A mudança da Constituição é, na visão de parte significante do bolsonarismo, a “grande jogada” para estabelecer um poder total, onipresente e duradouro. A partir dela (constituição), se criaria as condições plenas para a implantação de um novo modelo, aos moldes da direita ideológica, em termos de política econômica, sistema eleitoral, legislação trabalhista, direitos civis, pauta de costumes, política educacional, segurança pública e vários outros temas, como uma nova regulamentação para concessões de emissoras de rádio e televisão.
A atual Constituição Federal tem 103 vezes a palavra ‘direitos’ e 9 vezes a palavra ‘deveres’. Trata-se, claro, de uma conta que não fecha.
Ricardo Barros, líder do governo na Câmara dos Deputados.

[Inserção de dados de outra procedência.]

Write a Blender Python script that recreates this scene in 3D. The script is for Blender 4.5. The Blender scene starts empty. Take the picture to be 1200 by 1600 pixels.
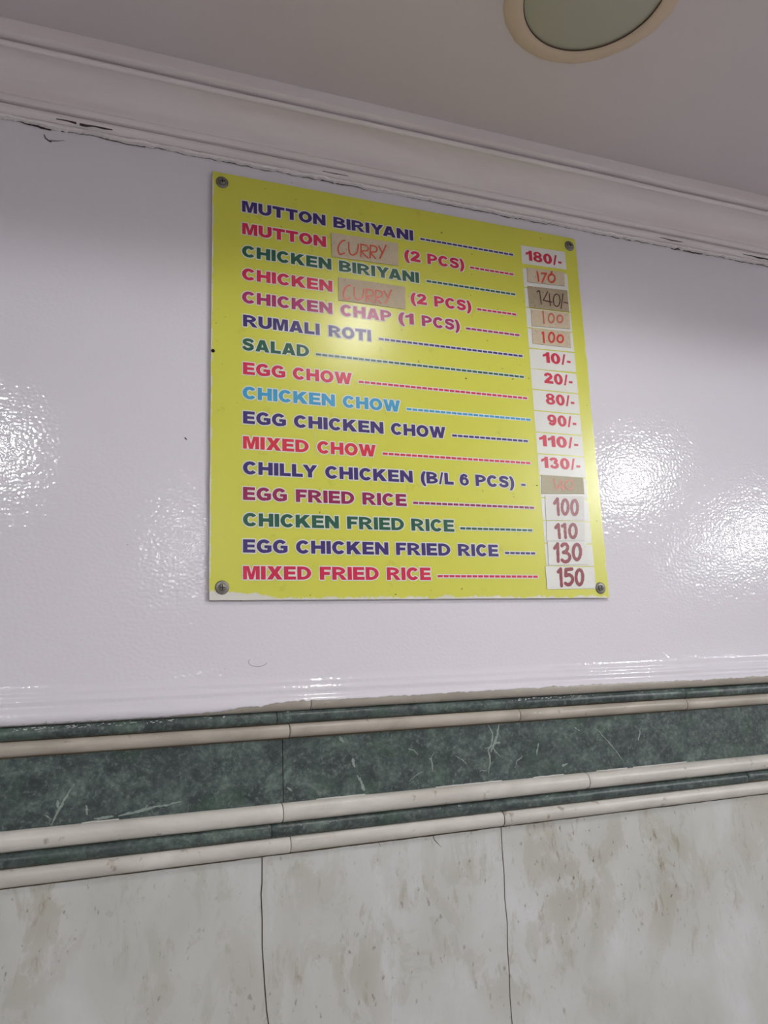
import bpy, bmesh, math, random
from mathutils import Vector, Matrix, noise
from mathutils.geometry import tessellate_polygon, delaunay_2d_cdt

random.seed(7)
C = bpy.context.scene.collection
SC = bpy.context.scene
ZB = 1.587            # height of the menu board's lower edge above the floor
PI = math.pi

# ------------------------------------------------------------------ camera
cam_data = bpy.data.cameras.new('camera')
cam = bpy.data.objects.new('camera', cam_data)
C.objects.link(cam)
right = Vector((0.93714978, -0.34692058, -0.03736855))
up = Vector((-0.03411911, -0.19769243, 0.97967014))
fwd = Vector((0.34725521, 0.91682267, 0.19710404))
mw = Matrix((right, up, -fwd)).transposed().to_4x4()
mw.translation = Vector((-0.12894086, -0.97768978, -0.08726389 + ZB))
cam.matrix_world = mw
cam_data.sensor_fit = 'VERTICAL'
cam_data.sensor_height = 36.0
cam_data.lens = 1183.687 * 36.0 / 1600.0
cam_data.clip_start = 0.02
SC.camera = cam

# ------------------------------------------------------------------ light and exposure
world = bpy.data.worlds.new('room_air')
SC.world = world
world.use_nodes = True
world.node_tree.nodes['Background'].inputs[0].default_value = (0.5, 0.5, 0.55, 1)
world.node_tree.nodes['Background'].inputs[1].default_value = 0.02
SC.view_settings.view_transform = 'Standard'
SC.view_settings.look = 'None'
SC.view_settings.gamma = 1.0
SC.view_settings.use_curve_mapping = False
SC.view_settings.exposure = 0.09
CEIL = 0.718 + ZB
SPOT = 520.0          # small recessed spot, emission strength
# bulbs in the raised middle of the ceiling: x, y, height above the board's lower edge, radius, emission strength
TRAY, EDGE_Y = 1.02, -1.54
BULBS = [(-0.55, -2.50, 0.88, 0.036, 540.0),
         (2.62, -2.40, 0.88, 0.040, 1380.0),
         (5.06, -3.83, 0.88, 0.058, 600.0),
         (0.44, -4.80, 0.88, 0.05, 120.0),
         (5.40, -4.80, 0.88, 0.055, 150.0)]

# ------------------------------------------------------------------ material helpers
def srgb(r, g, b):
    f = lambda c: (c / 255 / 12.92) if c / 255 <= 0.04045 else ((c / 255 + 0.055) / 1.055) ** 2.4
    return (f(r), f(g), f(b), 1.0)

class Mat:
    def __init__(self, name, rough=0.5, spec=0.5, color=(0.5, 0.5, 0.5, 1)):
        self.m = bpy.data.materials.new(name)
        self.m.use_nodes = True
        self.t = self.m.node_tree
        self.b = self.t.nodes['Principled BSDF']
        self.set('Roughness', rough); self.set('Specular IOR Level', spec); self.set('Base Color', color)
        self._co = None
    def set(self, k, v): self.b.inputs[k].default_value = v
    def n(self, typ, **kw):
        x = self.t.nodes.new(typ)
        for k, v in kw.items(): setattr(x, k, v)
        return x
    def l(self, a, b): self.t.links.new(a, b)
    def co(self):
        if self._co is None: self._co = self.n('ShaderNodeTexCoord').outputs['Object']
        return self._co
    def mapping(self, scale=(1, 1, 1), rot=(0, 0, 0), loc=(0, 0, 0)):
        x = self.n('ShaderNodeMapping')
        x.inputs['Scale'].default_value = scale; x.inputs['Rotation'].default_value = rot; x.inputs['Location'].default_value = loc
        self.l(self.co(), x.inputs['Vector']); return x.outputs[0]
    def noise(self, scale, detail=4, rough=0.55, dist=0.0, vec=None):
        x = self.n('ShaderNodeTexNoise')
        x.inputs['Scale'].default_value = scale; x.inputs['Detail'].default_value = detail
        x.inputs['Roughness'].default_value = rough; x.inputs['Distortion'].default_value = dist
        self.l(vec if vec is not None else self.co(), x.inputs['Vector'])
        return x.outputs['Fac']
    def ramp(self, fac, stops, interp='LINEAR'):
        x = self.n('ShaderNodeValToRGB'); cr = x.color_ramp; cr.interpolation = interp
        while len(cr.elements) < len(stops): cr.elements.new(0.5)
        for e, (p, c) in zip(cr.elements, stops):
            e.position = p; e.color = c if not isinstance(c, (int, float)) else (c, c, c, 1)
        self.l(fac, x.inputs[0]); return x.outputs[0]
    def mix(self, fac, a, b):
        x = self.n('ShaderNodeMix'); x.data_type = 'RGBA'
        for v, s in ((fac, x.inputs[0]), (a, x.inputs[6]), (b, x.inputs[7])):
            if hasattr(v, 'is_output'): self.l(v, s)
            else: s.default_value = v
        return x.outputs[2]
    def math(self, op, a, b=0.0, clamp=False):
        x = self.n('ShaderNodeMath'); x.operation = op; x.use_clamp = clamp
        for v, s in ((a, x.inputs[0]), (b, x.inputs[1])):
            if hasattr(v, 'is_output'): self.l(v, s)
            else: s.default_value = v
        return x.outputs[0]
    def xyz(self):
        x = self.n('ShaderNodeSeparateXYZ'); self.l(self.co(), x.inputs[0]); return x.outputs
    def color(self, o): self.l(o, self.b.inputs['Base Color'])
    def bump(self, h, strength=0.2, dist=0.001):
        x = self.n('ShaderNodeBump'); x.inputs['Strength'].default_value = strength; x.inputs['Distance'].default_value = dist
        self.l(h, x.inputs['Height']); self.l(x.outputs[0], self.b.inputs['Normal']); return x

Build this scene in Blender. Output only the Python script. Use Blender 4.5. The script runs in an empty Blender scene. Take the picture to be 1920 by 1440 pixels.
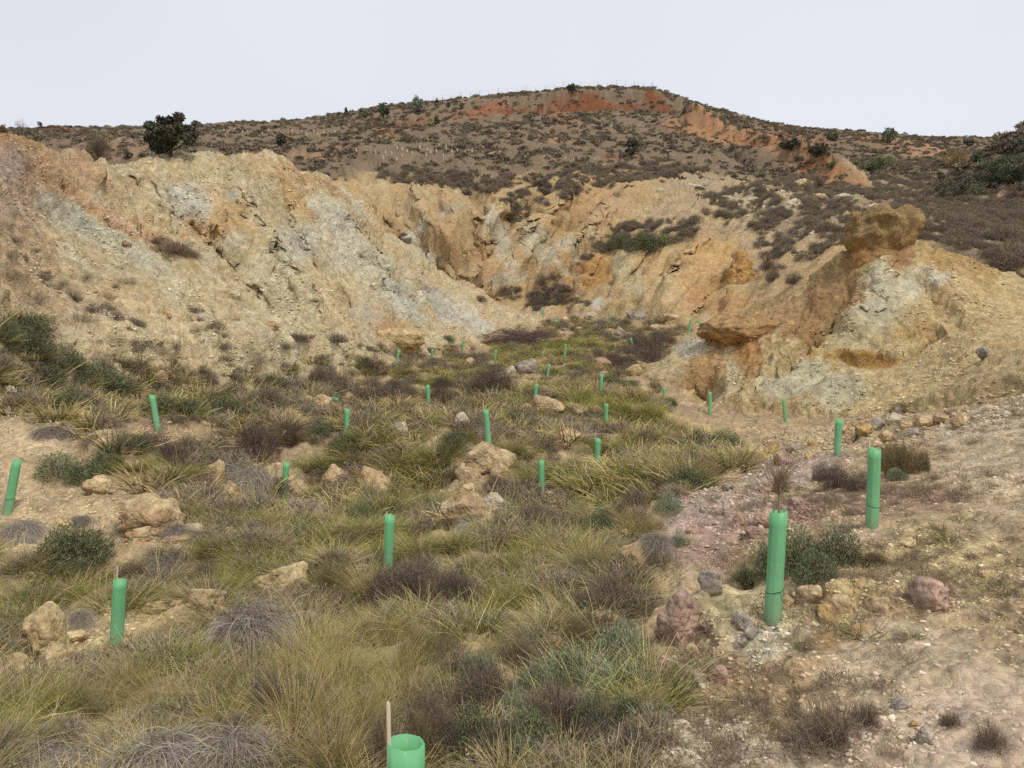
import bpy, math, random
import numpy as np
from mathutils import Vector, Matrix
from mathutils.bvhtree import BVHTree

random.seed(7)
rng = np.random.default_rng(7)
R = math.radians
scene = bpy.context.scene
COL = scene.collection

# ------------------------------------------------------------------ camera
F = 1478.0; PITCH = math.atan(70.0 / F); EYE = 1.6
cam_d = bpy.data.cameras.new('camera')
cam = bpy.data.objects.new('camera', cam_d); COL.objects.link(cam)
cam.location = (0, 0, EYE); cam.rotation_euler = (R(90) - PITCH, 0, 0)
cam_d.sensor_width = 36; cam_d.lens = 36 * F / 1920
cam_d.clip_start = 0.05; cam_d.clip_end = 4000
scene.camera = cam

# ------------------------------------------------------------------ sky and sun (high thin overcast)
SUN_EL, SUN_AZ = R(52), R(148)          # azimuth clockwise from straight ahead
w = bpy.data.worlds.new('World'); scene.world = w; w.use_nodes = True
nt = w.node_tree; N = nt.nodes; L = nt.links
for n in list(N): N.remove(n)
out = N.new('ShaderNodeOutputWorld'); bg = N.new('ShaderNodeBackground')
sky = N.new('ShaderNodeTexSky'); sky.sky_type = 'NISHITA'; sky.sun_disc = False
sky.sun_elevation = SUN_EL; sky.sun_rotation = SUN_AZ
sky.air_density = 1.0; sky.dust_density = 3.0; sky.ozone_density = 1.0
cloud = N.new('ShaderNodeRGB'); cloud.outputs[0].default_value = (6.25, 6.42, 6.82, 1)   # the thin cloud sheet
mix = N.new('ShaderNodeMix'); mix.data_type = 'RGBA'; mix.inputs[0].default_value = 0.86
tc = N.new('ShaderNodeTexCoord'); cn = N.new('ShaderNodeTexNoise')
cn.inputs['Scale'].default_value = 1.1; cn.inputs['Detail'].default_value = 3
mr = N.new('ShaderNodeMapRange'); mr.inputs[1].default_value = 0.3; mr.inputs[2].default_value = 0.7
mr.inputs[3].default_value = 0.93; mr.inputs[4].default_value = 1.06
sc_ = N.new('ShaderNodeVectorMath'); sc_.operation = 'SCALE'
L.new(tc.outputs['Generated'], cn.inputs['Vector']); L.new(cn.outputs[0], mr.inputs[0])
L.new(sky.outputs[0], mix.inputs[6]); L.new(cloud.outputs[0], mix.inputs[7])
L.new(mix.outputs[2], sc_.inputs[0]); L.new(mr.outputs[0], sc_.inputs['Scale'])
L.new(sc_.outputs[0], bg.inputs[0]); bg.inputs[1].default_value = 0.1
L.new(bg.outputs[0], out.inputs[0])

sd = bpy.data.lights.new('sun', 'SUN'); sd.energy = 1.5; sd.angle = R(10); sd.color = (1.0, 0.93, 0.84)
so = bpy.data.objects.new('sun', sd); COL.objects.link(so)
sdir = Vector((math.sin(SUN_AZ) * math.cos(SUN_EL), math.cos(SUN_AZ) * math.cos(SUN_EL), math.sin(SUN_EL)))
so.rotation_euler = sdir.to_track_quat('Z', 'Y').to_euler(); so.location = (20, 20, 60)

vs = scene.view_settings
vs.view_transform = 'Standard'; vs.look = 'None'; vs.exposure = 0.4; vs.gamma = 1.0
vs.use_curve_mapping = False
scene.render.engine = 'CYCLES'
scene.cycles.use_denoising = False
scene.cycles.max_bounces = 3; scene.cycles.diffuse_bounces = 2; scene.cycles.glossy_bounces = 1
scene.cycles.transmission_bounces = 3; scene.cycles.transparent_max_bounces = 8
scene.cycles.caustics_reflective = False; scene.cycles.caustics_refractive = False

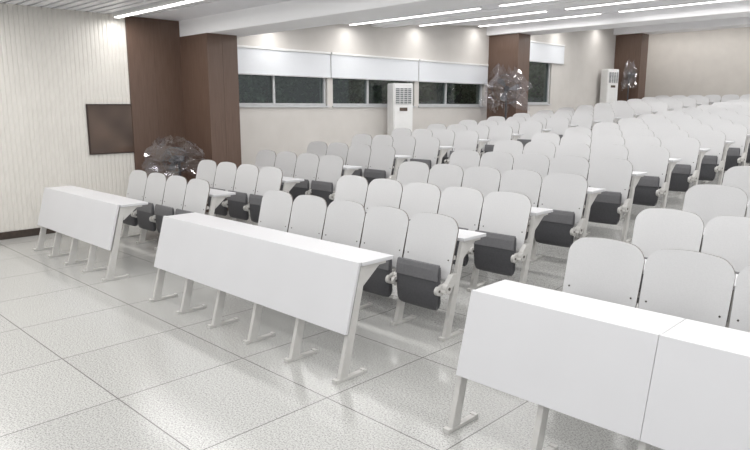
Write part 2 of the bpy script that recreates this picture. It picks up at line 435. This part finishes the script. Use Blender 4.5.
# ------------------------------------------------------------ plastic wrapped fans
def fan(x, y, z, headz, w, h, rot, label, seed=7):
    e = obj('pedestal_fan', None, (x, y, z), label=label, category="fan")
    e.rotation_euler = (0,0,rot)
    mb = MB(); mb.cyl((0,0,.03), .24, .06, 'Z', 'dark', 28, .20); mb.cyl((0,0,.08), .05, .06, 'Z', 'dark'); obj('fan_base', mb.mesh('fan_base'), parent=e)
    mb = MB(); mb.cyl((0,0.0,.1+(headz-.2)/2), .02, headz-.1, 'Z', 'dark'); obj('fan_pole', mb.mesh('fan_pole'), parent=e)
    mb = MB(); mb.cyl((0,-.02,headz), .07, .2, 'Y', 'dark', 20, .05); obj('fan_motor', mb.mesh('fan_motor'), parent=e)
    R = min(w, h)*.34
    mb = MB()
    for rr, dy in ((R,-.10),(R*.98,-.16),(R*.7,-.21),(R*.4,-.23),(R*.98,-.05)): mb.torus((0,dy,headz), rr, .004, 'dark')
    for k in range(14):
        a = 2*math.pi*k/14; c_, s_ = math.cos(a), math.sin(a)
        pts = [(R*.12,-.235),(R*.4,-.23),(R*.7,-.21),(R*.98,-.16),(R,-.1)]
        for (r0,d0),(r1,d1) in zip(pts[:-1], pts[1:]):
            q = .002
            mb.add([(c_*r0-s_*q,d0,headz+s_*r0+c_*q),(c_*r0+s_*q,d0,headz+s_*r0-c_*q),(c_*r1+s_*q,d1,headz+s_*r1-c_*q),(c_*r1-s_*q,d1,headz+s_*r1+c_*q)], [(0,1,2,3)], 'dark')
    mb.cyl((0,-.235,headz), R*.14, .02, 'Y', 'dark')
    obj('fan_guard', mb.mesh('fan_guard'), parent=e)
    for k in range(3):
        a0 = 2*math.pi*k/3; mb = MB(); vs = []
        for rr, da, db in ((R*.15,-.25,.25),(R*.45,-.2,.4),(R*.8,-.1,.45),(R*.88,.1,.35)):
            for a, d in ((a0+da,-.15),(a0+db,-.10)): vs.append((rr*math.cos(a), d, headz+rr*math.sin(a)))
        mb.add(vs, [(0,1,3,2),(2,3,5,4),(4,5,7,6)], 'dark2', True)
        obj('fan_blade', mb.mesh('fan_blade'), parent=e)
    # creased clear sheet draped over the fan head: big flat facets, pulled corners, ragged hem
    rnd = random.Random(seed)
    nu, nv = 13, 7
    kk = [rnd.uniform(.62, 1.45) for _ in range(nu)]
    vs = []; fs = []
    for j in range(nv):
        t = j/(nv-1)
        for i in range(nu):
            a = 2*math.pi*(i+.5*(j % 2)*.6+rnd.uniform(-.25,.25))/nu
            rr = (.45 + .55*math.sin(min(1, t*2.2)*math.pi/2))*(.80 + rnd.uniform(-.16,.20)) * (1 + (kk[i]-1)*(.5+.5*t))
            zz = headz + h/2*(1-2*t)*(.92) + rnd.uniform(-.035,.035)*h*1.5 + (kk[i]-1)*h*(.35 if t < .2 else (-.45 if t > .85 else 0))
            vs.append((math.cos(a)*w/2*rr*1.08, -.09+math.sin(a)*.20*rr, zz))
    for j in range(nv-1):
        for i in range(nu):
            if rnd.random() < .12 and j > 0: continue
            q = (j*nu+i, j*nu+(i+1)%nu, (j+1)*nu+(i+1)%nu, (j+1)*nu+i)
            if rnd.random() < .5: fs += [(q[0],q[1],q[2]),(q[0],q[2],q[3])]
            else: fs += [(q[0],q[1],q[3]),(q[1],q[2],q[3])]
    me = bpy.data.meshes.new('plastic_film'); me.from_pydata(vs, [], fs)
    bm = bmesh.new(); bm.from_mesh(me)
    bmesh.ops.subdivide_edges(bm, edges=bm.edges[:], cuts=1, use_grid_fill=True)
    for v in bm.verts: v.co += Vector((rnd.uniform(-1,1), rnd.uniform(-1,1), rnd.uniform(-1,1)))*.018
    bm.to_mesh(me); bm.free()
    me.materials.append(M['film'])
    obj('plastic_film', me, parent=e, label="crumpled clear plastic film cover")
fan(-8.93, 4.87, 0, .97, 1.12, .56, math.radians(30), "fan wrapped in crumpled clear plastic beside the brown column", 5)
fan(-8.70, 13.30, fz(13.3), 1.46, 1.05, 1.0, math.radians(35), "tall fan wrapped in clear plastic before a brown column", 9)
fan(-8.85, 20.40, fz(20.4), 1.60, .45, .80, math.radians(35), "fan wrapped in clear plastic beside the far brown column", 12)

# ------------------------------------------------------------ lights
hb = MB(); L2 = 1.5
hb.box(-L2-.02, L2+.02, -.05, .05, 0, .05, 'acw')
HM = hb.mesh('lamp_housing', .004, 1)
hb = MB(); hb.box(-L2, L2, -.032, .032, -.012, .0, 'led'); DM = hb.mesh('lamp_diffuser')
ld = bpy.data.lights.new('strip_lamp', 'AREA'); ld.shape = 'RECTANGLE'; ld.size = 3.0; ld.size_y = .12; ld.energy = 25; ld.color = (1,.985,.97)
for yy in (-1.5, 0.2, 2.1, 4.25, 7.0, 8.85, 10.9, 13.05, 15.3, 16.9, 19.3, 21.8):
    for xx in (-7.85, -4.45, -1.05, 2.35):
        zz = cz(yy)
        if yy > 5.9: zz += .02
        e = obj('ceiling_light', None, (xx, yy, zz-.05), label="slim white linear LED light fixed under the ceiling", category="ceiling light", group="linear ceiling lights")
        obj('lamp_housing', HM, parent=e); obj('lamp_diffuser', DM, parent=e)
        lo = obj('lamp_glow', ld, (0,0,-.03), parent=e)

w = bpy.data.worlds.new('world'); scene.world = w; w.use_nodes = True
w.node_tree.nodes['Background'].inputs[0].default_value = (.94,.97,1,1)
w.node_tree.nodes['Background'].inputs[1].default_value = .62

# ------------------------------------------------------------ outside
mb = MB(); mb.box(-15.2,-15,-4,60,-1.2,12,'outside')  # added long dark backdrop, keeps white world light out of the window views
struct('wall_backdrop', mb, "dark backdrop wall added outside the windows to block the white world", "wall")
mb = MB(); mb.box(-15, XW-T-.01,-4,60,-1.2,-1,'outside')
struct('ground', mb, "dark ground outside the windows", "ground")
rnd = random.Random(3)
for (tx, ty) in ((-12.3, 8.9), (-12.5, 13.2), (-12.3, 17.8), (-12.5, 22.6), (-12.4,27.5)):
    e = obj('tree', None, (tx, ty, -1), label="dark leafy tree outside the high windows", category="tree", group="trees outside the windows")
    mb = MB(); mb.cyl((0,0,1.6), .14, 3.2, 'Z', 'bark', 12, .09)
    obj('trunk', mb.mesh('trunk'), parent=e)
    mb = MB()
    for k in range(1500):
        d = Vector((rnd.gauss(0,1),rnd.gauss(0,1),rnd.gauss(0,1))).normalized()*rnd.uniform(.4,1)
        c = Vector((d.x*1.2, d.y*2.0, 3.7+d.z*1.7)); s = rnd.uniform(.05,.13)
        a = Vector((rnd.gauss(0,1),rnd.gauss(0,1),rnd.gauss(0,1))).normalized(); b2 = a.orthogonal().normalized()*.5
        mb.add([c-a*s, c+b2*s, c+a*s, c-b2*s], [(0,1,2,3)], 'leaf')
    obj('foliage', mb.mesh('foliage'), parent=e)

# ------------------------------------------------------------ camera
cam = bpy.data.cameras.new('camera'); co = bpy.data.objects.new('camera', cam); COL.objects.link(co)
cam.sensor_width = 36; cam.lens = 644/750*36
co.location = (0,0,1.75); co.rotation_euler = (math.radians(90-10.4), 0, math.radians(44.5))
scene.camera = co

Para o objetivo de longo prazo, uma ala bolsonarista defende que a educação deve ser prioridade, com mudança radical, retirando de Paulo Freire a condição de Patrono da Educação Brasileira. Na visão desse grupo, o educador Paulo Freire é de esquerda e sua pedagogia, da formação crítica dos estudantes, precisa ser revogada das escolas. O Projeto de Lei 1930/19 , de autoria do deputado Heitor Freire, retira a condição de Freire como patrono. Em contrapartida seria necessário implantar políticas educacionais com visão de direita, de olho na formação ideológica das futuras gerações, em contraposição ao pensamento crítico.
Apesar de propagar que as mídias tradicionais já não têm mais influência, os bolsonaristas julgam necessário ter como aliados os controladores de veículos de radiodifusão. Nessa toada entram as rádios comunitárias, historicamente ligadas, em sua maioria, a movimentos progressistas. A estratégia é virar o jogo, e isso só será possível, na visão bolsonarista, com a abertura de novas frequências, aumento de potência e implantação de políticas que permitam a veiculação de publicidade nesses canais. Outra linha de atuação seria jogar duro na renovação de concessões de veículos que hoje não estão alinhados ou que são críticos do governo.
O plano de poder total bolsonarista é público. Ao discursar logo após o resultado do primeiro turno das eleições, perante governadores eleitos aliados, na semana passada, Bolsonaro disse bem alto que, enquanto "eles", da oposição, pensam no momento, apenas na eleição, "nós pensamos a longo prazo".